Aim of the task:
Your task is to output the entries below word for word.

The records:
--- --- ---

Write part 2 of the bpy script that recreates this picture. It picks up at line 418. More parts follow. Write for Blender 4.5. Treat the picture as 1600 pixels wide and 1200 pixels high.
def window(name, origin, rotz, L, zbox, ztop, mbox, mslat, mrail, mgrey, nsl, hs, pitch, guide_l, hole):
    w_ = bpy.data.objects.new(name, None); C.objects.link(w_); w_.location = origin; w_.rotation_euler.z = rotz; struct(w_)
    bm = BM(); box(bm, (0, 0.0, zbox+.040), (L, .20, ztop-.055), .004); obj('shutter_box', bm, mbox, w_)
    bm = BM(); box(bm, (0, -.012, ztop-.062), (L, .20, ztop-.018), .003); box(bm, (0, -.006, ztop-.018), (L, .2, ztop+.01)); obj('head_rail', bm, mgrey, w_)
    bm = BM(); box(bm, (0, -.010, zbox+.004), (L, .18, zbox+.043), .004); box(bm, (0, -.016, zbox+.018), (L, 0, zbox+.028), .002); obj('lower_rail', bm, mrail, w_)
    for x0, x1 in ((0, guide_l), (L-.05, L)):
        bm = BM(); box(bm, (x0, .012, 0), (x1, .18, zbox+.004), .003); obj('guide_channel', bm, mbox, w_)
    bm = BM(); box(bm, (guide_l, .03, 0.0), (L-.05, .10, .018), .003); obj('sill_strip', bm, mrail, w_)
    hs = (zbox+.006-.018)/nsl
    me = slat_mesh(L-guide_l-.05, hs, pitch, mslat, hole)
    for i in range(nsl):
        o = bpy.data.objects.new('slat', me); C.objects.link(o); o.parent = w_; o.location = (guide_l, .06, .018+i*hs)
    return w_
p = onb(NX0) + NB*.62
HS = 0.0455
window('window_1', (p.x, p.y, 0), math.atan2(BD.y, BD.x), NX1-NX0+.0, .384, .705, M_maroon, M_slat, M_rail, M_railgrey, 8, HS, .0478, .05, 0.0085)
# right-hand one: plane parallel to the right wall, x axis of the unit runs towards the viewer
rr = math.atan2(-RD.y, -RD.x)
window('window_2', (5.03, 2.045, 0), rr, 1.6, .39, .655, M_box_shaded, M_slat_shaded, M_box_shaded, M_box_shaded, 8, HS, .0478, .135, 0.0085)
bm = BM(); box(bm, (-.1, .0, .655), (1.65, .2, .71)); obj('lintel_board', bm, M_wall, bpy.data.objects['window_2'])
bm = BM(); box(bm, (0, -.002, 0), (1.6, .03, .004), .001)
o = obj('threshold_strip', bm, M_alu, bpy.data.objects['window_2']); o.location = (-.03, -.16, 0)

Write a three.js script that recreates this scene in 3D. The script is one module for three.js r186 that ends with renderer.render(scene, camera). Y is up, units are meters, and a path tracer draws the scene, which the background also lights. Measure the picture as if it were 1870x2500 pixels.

--- --- ---

The answer:
Write part 2 of the bpy script that recreates this picture. It picks up at line 418. More parts follow. Write for Blender 4.5. Treat the picture as 1600 pixels wide and 1200 pixels high.
def window(name, origin, rotz, L, zbox, ztop, mbox, mslat, mrail, mgrey, nsl, hs, pitch, guide_l, hole):
    w_ = bpy.data.objects.new(name, None); C.objects.link(w_); w_.location = origin; w_.rotation_euler.z = rotz; struct(w_)
    bm = BM(); box(bm, (0, 0.0, zbox+.040), (L, .20, ztop-.055), .004); obj('shutter_box', bm, mbox, w_)
    bm = BM(); box(bm, (0, -.012, ztop-.062), (L, .20, ztop-.018), .003); box(bm, (0, -.006, ztop-.018), (L, .2, ztop+.01)); obj('head_rail', bm, mgrey, w_)
    bm = BM(); box(bm, (0, -.010, zbox+.004), (L, .18, zbox+.043), .004); box(bm, (0, -.016, zbox+.018), (L, 0, zbox+.028), .002); obj('lower_rail', bm, mrail, w_)
    for x0, x1 in ((0, guide_l), (L-.05, L)):
        bm = BM(); box(bm, (x0, .012, 0), (x1, .18, zbox+.004), .003); obj('guide_channel', bm, mbox, w_)
    bm = BM(); box(bm, (guide_l, .03, 0.0), (L-.05, .10, .018), .003); obj('sill_strip', bm, mrail, w_)
    hs = (zbox+.006-.018)/nsl
    me = slat_mesh(L-guide_l-.05, hs, pitch, mslat, hole)
    for i in range(nsl):
        o = bpy.data.objects.new('slat', me); C.objects.link(o); o.parent = w_; o.location = (guide_l, .06, .018+i*hs)
    return w_
p = onb(NX0) + NB*.62
HS = 0.0455
window('window_1', (p.x, p.y, 0), math.atan2(BD.y, BD.x), NX1-NX0+.0, .384, .705, M_maroon, M_slat, M_rail, M_railgrey, 8, HS, .0478, .05, 0.0085)
# right-hand one: plane parallel to the right wall, x axis of the unit runs towards the viewer
rr = math.atan2(-RD.y, -RD.x)
window('window_2', (5.03, 2.045, 0), rr, 1.6, .39, .655, M_box_shaded, M_slat_shaded, M_box_shaded, M_box_shaded, 8, HS, .0478, .135, 0.0085)
bm = BM(); box(bm, (-.1, .0, .655), (1.65, .2, .71)); obj('lintel_board', bm, M_wall, bpy.data.objects['window_2'])
bm = BM(); box(bm, (0, -.002, 0), (1.6, .03, .004), .001)
o = obj('threshold_strip', bm, M_alu, bpy.data.objects['window_2']); o.location = (-.03, -.16, 0)

Write a three.js script that recreates this scene in 3D. The script is one module for three.js r186 that ends with renderer.render(scene, camera). Y is up, units are meters, and a path tracer draws the scene, which the background also lights. Measure the picture as if it were 1870x2500 pixels.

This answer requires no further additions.